St. Mary's Law Journal


Over one hundred years ago, the United States Supreme Court recognized the importance of the presumption of innocence in a criminal justice system which is based on due process. The Court declared the presumption of innocence is “the undoubted law, axiomatic, and elementary, and its enforcements lies at the foundation … of our criminal law.” The Court’s changing view of the Sixth Amendment’s Confrontation Clause is the most recent contribution to the reduction in the practical value of the presumption of innocence. In Maryland v. Craig, the Court decided that while face-to-face confrontation forms the core of values furthered in Confrontation Clause, the use of closed-circuit television systems for testimony by children testifying in child sexual abuse cases did not violate the Sixth Amendment.
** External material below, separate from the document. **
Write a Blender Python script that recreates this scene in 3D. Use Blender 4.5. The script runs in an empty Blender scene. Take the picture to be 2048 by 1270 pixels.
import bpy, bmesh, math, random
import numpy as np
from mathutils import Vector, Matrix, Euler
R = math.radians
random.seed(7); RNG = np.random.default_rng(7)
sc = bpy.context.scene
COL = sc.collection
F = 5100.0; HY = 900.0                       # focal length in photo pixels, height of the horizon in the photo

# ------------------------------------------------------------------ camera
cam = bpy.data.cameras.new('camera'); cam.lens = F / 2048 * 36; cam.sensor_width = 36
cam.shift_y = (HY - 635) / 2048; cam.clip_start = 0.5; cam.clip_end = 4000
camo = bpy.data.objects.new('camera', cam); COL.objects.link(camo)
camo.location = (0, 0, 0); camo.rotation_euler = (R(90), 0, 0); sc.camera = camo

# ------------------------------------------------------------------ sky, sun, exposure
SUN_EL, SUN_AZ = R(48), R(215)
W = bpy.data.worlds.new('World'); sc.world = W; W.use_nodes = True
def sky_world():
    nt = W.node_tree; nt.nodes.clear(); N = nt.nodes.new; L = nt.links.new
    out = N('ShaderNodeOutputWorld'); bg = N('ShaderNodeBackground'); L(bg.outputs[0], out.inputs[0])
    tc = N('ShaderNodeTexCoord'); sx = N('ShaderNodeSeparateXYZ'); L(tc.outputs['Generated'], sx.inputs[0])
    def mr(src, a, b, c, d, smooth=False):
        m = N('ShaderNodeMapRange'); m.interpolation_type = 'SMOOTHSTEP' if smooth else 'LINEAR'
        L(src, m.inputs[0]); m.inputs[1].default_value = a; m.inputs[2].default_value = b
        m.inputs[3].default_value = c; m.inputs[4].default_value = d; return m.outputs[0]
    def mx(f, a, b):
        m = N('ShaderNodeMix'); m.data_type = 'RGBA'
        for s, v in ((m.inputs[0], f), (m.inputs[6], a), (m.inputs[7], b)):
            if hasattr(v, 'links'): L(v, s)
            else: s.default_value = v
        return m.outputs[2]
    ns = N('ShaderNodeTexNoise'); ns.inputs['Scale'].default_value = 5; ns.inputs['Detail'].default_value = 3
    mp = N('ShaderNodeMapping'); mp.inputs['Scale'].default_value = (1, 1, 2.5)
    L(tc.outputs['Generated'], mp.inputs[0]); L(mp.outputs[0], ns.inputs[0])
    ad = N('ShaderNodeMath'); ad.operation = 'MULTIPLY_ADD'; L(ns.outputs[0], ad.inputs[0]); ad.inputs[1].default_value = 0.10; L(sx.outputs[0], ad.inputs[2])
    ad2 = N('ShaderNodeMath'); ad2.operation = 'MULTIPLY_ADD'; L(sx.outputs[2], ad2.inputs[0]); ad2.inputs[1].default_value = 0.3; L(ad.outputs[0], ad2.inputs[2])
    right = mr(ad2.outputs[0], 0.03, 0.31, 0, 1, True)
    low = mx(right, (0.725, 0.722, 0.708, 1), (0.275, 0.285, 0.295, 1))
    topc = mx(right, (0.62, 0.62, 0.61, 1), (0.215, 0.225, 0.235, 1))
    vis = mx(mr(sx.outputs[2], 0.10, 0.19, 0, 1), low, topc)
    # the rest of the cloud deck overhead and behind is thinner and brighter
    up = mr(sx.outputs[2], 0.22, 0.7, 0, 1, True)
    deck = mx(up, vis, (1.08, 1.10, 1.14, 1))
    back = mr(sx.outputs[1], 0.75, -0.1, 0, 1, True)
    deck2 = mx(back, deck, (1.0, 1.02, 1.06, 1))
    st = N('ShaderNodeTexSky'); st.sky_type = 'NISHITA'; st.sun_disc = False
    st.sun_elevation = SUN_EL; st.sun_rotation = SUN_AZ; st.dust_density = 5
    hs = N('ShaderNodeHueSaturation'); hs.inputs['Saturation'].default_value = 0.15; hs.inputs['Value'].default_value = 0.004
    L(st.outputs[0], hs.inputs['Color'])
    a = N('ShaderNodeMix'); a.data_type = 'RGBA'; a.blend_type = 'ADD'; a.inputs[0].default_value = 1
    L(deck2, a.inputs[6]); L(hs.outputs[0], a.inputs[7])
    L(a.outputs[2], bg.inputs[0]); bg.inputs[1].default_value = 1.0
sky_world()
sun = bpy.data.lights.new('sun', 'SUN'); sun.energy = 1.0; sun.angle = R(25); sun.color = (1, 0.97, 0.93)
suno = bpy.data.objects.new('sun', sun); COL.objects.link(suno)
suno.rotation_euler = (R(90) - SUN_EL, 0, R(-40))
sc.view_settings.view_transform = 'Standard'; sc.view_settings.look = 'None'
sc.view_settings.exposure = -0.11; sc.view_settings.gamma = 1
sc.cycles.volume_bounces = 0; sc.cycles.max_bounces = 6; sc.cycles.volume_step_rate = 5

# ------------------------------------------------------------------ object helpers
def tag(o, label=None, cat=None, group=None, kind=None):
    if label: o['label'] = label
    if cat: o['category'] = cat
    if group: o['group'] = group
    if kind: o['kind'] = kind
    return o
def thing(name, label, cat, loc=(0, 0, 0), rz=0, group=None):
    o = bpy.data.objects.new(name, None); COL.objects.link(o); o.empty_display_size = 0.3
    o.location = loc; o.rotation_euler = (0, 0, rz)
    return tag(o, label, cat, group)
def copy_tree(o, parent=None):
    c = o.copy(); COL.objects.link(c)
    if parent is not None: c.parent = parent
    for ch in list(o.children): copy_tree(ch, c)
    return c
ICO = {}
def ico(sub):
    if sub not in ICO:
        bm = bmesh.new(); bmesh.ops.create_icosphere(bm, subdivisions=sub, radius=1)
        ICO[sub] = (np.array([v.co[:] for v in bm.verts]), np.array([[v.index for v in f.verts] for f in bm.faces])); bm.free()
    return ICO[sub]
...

In reaching this decision, the Court balanced the rights of the accused against the state’s interest in protecting an alleged victim from the trauma of testifying in the presence of an alleged perpetrator. The Court concluded traditional face-to-face confrontation requirements must give way to policy considerations when child sexual abuse victims are involved. While admirable in its desire to protect, Craig failed to address the damage its Sixth Amendment exceptions causes to the presumption of innocence. By making special accommodations for an alleged victim’s testimony, the trial judge sends a subtle signal to the jury endorsing the veracity of the witness. Accordingly, the use of alternative forms of testimony casts doubt on the presumption of innocence at the critical moment when the State’s key witness takes the stand. Because of the potentially negative impact which alternative forms of testimony have on the defendant’s presumption of innocence, courts should tailor the use of these procedures to ensure they further the narrow goals they are designed to serve.